Boko Haram 1 1200x606 (1)
The removal of ISWAP’s leader,
Abu Musab al-Barnawi, could weaken the group


In what may turn out to be positive news for the country, there are indications that Boko Haram’s Islamic State for West Africa Province (ISWAP) faction is breaking up. This is occurring at a time when it has suffered setbacks following a reinvigorated campaign and counterattacks by the Multinational Joint Task Force (MNJTF) which includes troops from Benin, Cameroon, Chad, Niger and Nigeria. In recent weeks the MNJTF has increased its attacks on Boko Haram positions in the Lake Chad Region.

ISWAP’s head, Abu Musab al-Barnawi, has been removed as the group’s leader. Al-Barnawi has also left ISWAP but it is unclear how many of his fighters have followed him. It will soon become clear whether al-Barnawi determines to form a new group and if he will receive any support from the Islamic State group which is under severe pressure in Iraq and Syria. 

ISWAP has announced that Abu Abdullah Idris bin Umar (a.k.a. Umar al-Barnawi) is its new leader. He is allegedly the same person who announced the breakaway from the Abubakar Shekau faction of Boko Haram in 2016. This is the second major change in leadership in ISWAP. 

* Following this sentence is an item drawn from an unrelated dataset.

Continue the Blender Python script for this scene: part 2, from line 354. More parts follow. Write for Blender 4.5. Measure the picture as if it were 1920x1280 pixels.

Another prominent ISWAP leader, Mamman Nur, was also removed, detained and executed last year. He was supposedly more moderate and lost out in a leadership battle in the group because of his less extremist views. 

There are unconfirmed reports that the new leader may have been close to Nur. If correct this could mean that the new ISWAP group may be more moderate in its approach. For example, Nur advocated that the group should not attack civilians unless they are proven to be aiding the military. 

This comes as good news for the government as the Nigeria-led MNJTF force has been making significant gains against ISWAP positions in the Lake Chad Region. Security sources have confirmed that ISWAP has suffered heavy losses from a combination of attacks from Nigerian and Chadian troops who have stepped up their offensives in the last two weeks. 

If the current victories can be sustained before the onset of the rainy season in the North East — which typically begins in April or May — it may prove difficult to reverse. A clearer picture of the situation in the North East will unfold in the next few weeks.